Your task is to transcribe the data in full.

-----

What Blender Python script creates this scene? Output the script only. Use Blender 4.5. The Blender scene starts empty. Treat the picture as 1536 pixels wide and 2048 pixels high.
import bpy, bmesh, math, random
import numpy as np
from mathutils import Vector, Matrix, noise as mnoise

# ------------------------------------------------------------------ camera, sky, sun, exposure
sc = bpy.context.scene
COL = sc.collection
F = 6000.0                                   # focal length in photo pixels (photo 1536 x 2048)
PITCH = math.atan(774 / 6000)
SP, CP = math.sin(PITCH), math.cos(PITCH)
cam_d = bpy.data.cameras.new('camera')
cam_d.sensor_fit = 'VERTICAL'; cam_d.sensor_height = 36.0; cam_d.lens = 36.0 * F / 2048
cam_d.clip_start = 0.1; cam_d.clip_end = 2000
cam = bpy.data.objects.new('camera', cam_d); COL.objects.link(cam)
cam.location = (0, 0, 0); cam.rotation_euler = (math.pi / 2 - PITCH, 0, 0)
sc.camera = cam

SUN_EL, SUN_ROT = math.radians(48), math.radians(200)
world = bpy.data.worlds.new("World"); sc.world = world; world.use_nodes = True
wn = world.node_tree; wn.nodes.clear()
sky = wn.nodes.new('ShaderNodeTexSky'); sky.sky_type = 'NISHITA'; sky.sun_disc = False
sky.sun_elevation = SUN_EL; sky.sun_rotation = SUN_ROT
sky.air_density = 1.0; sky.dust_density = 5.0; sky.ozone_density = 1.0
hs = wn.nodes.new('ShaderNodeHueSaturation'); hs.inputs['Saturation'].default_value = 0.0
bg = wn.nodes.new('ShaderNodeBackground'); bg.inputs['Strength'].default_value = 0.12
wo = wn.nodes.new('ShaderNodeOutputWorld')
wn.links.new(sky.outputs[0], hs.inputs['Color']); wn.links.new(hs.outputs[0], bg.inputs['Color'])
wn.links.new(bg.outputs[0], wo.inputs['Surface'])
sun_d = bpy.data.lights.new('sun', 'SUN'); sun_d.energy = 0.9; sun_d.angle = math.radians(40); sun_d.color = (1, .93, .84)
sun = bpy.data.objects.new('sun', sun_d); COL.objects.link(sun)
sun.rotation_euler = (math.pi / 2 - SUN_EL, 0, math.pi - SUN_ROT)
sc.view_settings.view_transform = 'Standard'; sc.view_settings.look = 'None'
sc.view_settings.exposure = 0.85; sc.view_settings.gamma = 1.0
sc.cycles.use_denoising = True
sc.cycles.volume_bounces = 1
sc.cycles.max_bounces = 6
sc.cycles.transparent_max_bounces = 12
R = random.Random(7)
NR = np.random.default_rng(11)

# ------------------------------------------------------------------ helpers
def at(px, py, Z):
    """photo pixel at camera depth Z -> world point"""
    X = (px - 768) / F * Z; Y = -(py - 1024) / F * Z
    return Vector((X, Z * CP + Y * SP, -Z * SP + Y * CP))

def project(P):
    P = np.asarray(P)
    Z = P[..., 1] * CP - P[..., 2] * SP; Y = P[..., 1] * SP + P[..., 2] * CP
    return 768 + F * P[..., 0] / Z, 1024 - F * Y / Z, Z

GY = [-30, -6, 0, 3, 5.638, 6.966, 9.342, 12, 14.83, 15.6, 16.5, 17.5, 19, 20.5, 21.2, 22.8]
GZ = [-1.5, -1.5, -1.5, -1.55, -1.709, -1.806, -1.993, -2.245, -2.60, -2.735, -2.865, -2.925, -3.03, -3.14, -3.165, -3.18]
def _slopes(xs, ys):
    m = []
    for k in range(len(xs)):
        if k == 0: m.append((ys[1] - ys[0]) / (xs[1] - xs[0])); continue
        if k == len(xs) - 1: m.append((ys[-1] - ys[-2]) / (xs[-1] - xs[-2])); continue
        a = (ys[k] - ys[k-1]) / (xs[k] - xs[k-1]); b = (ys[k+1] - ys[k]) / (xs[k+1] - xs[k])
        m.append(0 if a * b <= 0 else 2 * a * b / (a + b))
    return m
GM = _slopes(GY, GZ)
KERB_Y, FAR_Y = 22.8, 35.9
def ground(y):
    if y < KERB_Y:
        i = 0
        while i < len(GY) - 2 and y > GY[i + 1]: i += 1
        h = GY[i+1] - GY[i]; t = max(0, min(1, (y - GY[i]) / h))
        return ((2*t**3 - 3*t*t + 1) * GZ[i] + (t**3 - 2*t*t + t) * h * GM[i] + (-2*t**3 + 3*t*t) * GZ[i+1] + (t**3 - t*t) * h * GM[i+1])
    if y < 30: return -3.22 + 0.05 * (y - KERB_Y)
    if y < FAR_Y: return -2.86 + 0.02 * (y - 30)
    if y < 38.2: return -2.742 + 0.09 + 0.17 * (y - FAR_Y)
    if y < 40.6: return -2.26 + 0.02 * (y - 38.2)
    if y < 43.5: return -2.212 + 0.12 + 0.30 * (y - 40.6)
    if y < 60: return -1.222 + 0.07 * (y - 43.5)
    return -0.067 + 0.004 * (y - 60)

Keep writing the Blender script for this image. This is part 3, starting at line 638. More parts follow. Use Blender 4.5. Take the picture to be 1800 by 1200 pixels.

-----

Written reply>
What Blender Python script creates this scene? Output the script only. Use Blender 4.5. The Blender scene starts empty. Treat the picture as 1536 pixels wide and 2048 pixels high.
import bpy, bmesh, math, random
import numpy as np
from mathutils import Vector, Matrix, noise as mnoise

# ------------------------------------------------------------------ camera, sky, sun, exposure
sc = bpy.context.scene
COL = sc.collection
F = 6000.0                                   # focal length in photo pixels (photo 1536 x 2048)
PITCH = math.atan(774 / 6000)
SP, CP = math.sin(PITCH), math.cos(PITCH)
cam_d = bpy.data.cameras.new('camera')
cam_d.sensor_fit = 'VERTICAL'; cam_d.sensor_height = 36.0; cam_d.lens = 36.0 * F / 2048
cam_d.clip_start = 0.1; cam_d.clip_end = 2000
cam = bpy.data.objects.new('camera', cam_d); COL.objects.link(cam)
cam.location = (0, 0, 0); cam.rotation_euler = (math.pi / 2 - PITCH, 0, 0)
sc.camera = cam

SUN_EL, SUN_ROT = math.radians(48), math.radians(200)
world = bpy.data.worlds.new("World"); sc.world = world; world.use_nodes = True
wn = world.node_tree; wn.nodes.clear()
sky = wn.nodes.new('ShaderNodeTexSky'); sky.sky_type = 'NISHITA'; sky.sun_disc = False
sky.sun_elevation = SUN_EL; sky.sun_rotation = SUN_ROT
sky.air_density = 1.0; sky.dust_density = 5.0; sky.ozone_density = 1.0
hs = wn.nodes.new('ShaderNodeHueSaturation'); hs.inputs['Saturation'].default_value = 0.0
bg = wn.nodes.new('ShaderNodeBackground'); bg.inputs['Strength'].default_value = 0.12
wo = wn.nodes.new('ShaderNodeOutputWorld')
wn.links.new(sky.outputs[0], hs.inputs['Color']); wn.links.new(hs.outputs[0], bg.inputs['Color'])
wn.links.new(bg.outputs[0], wo.inputs['Surface'])
sun_d = bpy.data.lights.new('sun', 'SUN'); sun_d.energy = 0.9; sun_d.angle = math.radians(40); sun_d.color = (1, .93, .84)
sun = bpy.data.objects.new('sun', sun_d); COL.objects.link(sun)
sun.rotation_euler = (math.pi / 2 - SUN_EL, 0, math.pi - SUN_ROT)
sc.view_settings.view_transform = 'Standard'; sc.view_settings.look = 'None'
sc.view_settings.exposure = 0.85; sc.view_settings.gamma = 1.0
sc.cycles.use_denoising = True
sc.cycles.volume_bounces = 1
sc.cycles.max_bounces = 6
sc.cycles.transparent_max_bounces = 12
R = random.Random(7)
NR = np.random.default_rng(11)

# ------------------------------------------------------------------ helpers
def at(px, py, Z):
    """photo pixel at camera depth Z -> world point"""
    X = (px - 768) / F * Z; Y = -(py - 1024) / F * Z
    return Vector((X, Z * CP + Y * SP, -Z * SP + Y * CP))

def project(P):
    P = np.asarray(P)
    Z = P[..., 1] * CP - P[..., 2] * SP; Y = P[..., 1] * SP + P[..., 2] * CP
    return 768 + F * P[..., 0] / Z, 1024 - F * Y / Z, Z

GY = [-30, -6, 0, 3, 5.638, 6.966, 9.342, 12, 14.83, 15.6, 16.5, 17.5, 19, 20.5, 21.2, 22.8]
GZ = [-1.5, -1.5, -1.5, -1.55, -1.709, -1.806, -1.993, -2.245, -2.60, -2.735, -2.865, -2.925, -3.03, -3.14, -3.165, -3.18]
def _slopes(xs, ys):
    m = []
    for k in range(len(xs)):
        if k == 0: m.append((ys[1] - ys[0]) / (xs[1] - xs[0])); continue
        if k == len(xs) - 1: m.append((ys[-1] - ys[-2]) / (xs[-1] - xs[-2])); continue
        a = (ys[k] - ys[k-1]) / (xs[k] - xs[k-1]); b = (ys[k+1] - ys[k]) / (xs[k+1] - xs[k])
        m.append(0 if a * b <= 0 else 2 * a * b / (a + b))
    return m
GM = _slopes(GY, GZ)
KERB_Y, FAR_Y = 22.8, 35.9
def ground(y):
    if y < KERB_Y:
        i = 0
        while i < len(GY) - 2 and y > GY[i + 1]: i += 1
        h = GY[i+1] - GY[i]; t = max(0, min(1, (y - GY[i]) / h))
        return ((2*t**3 - 3*t*t + 1) * GZ[i] + (t**3 - 2*t*t + t) * h * GM[i] + (-2*t**3 + 3*t*t) * GZ[i+1] + (t**3 - t*t) * h * GM[i+1])
    if y < 30: return -3.22 + 0.05 * (y - KERB_Y)
    if y < FAR_Y: return -2.86 + 0.02 * (y - 30)
    if y < 38.2: return -2.742 + 0.09 + 0.17 * (y - FAR_Y)
    if y < 40.6: return -2.26 + 0.02 * (y - 38.2)
    if y < 43.5: return -2.212 + 0.12 + 0.30 * (y - 40.6)
    if y < 60: return -1.222 + 0.07 * (y - 43.5)
    return -0.067 + 0.004 * (y - 60)

Keep writing the Blender script for this image. This is part 3, starting at line 638. More parts follow. Use Blender 4.5. Take the picture to be 1800 by 1200 pixels.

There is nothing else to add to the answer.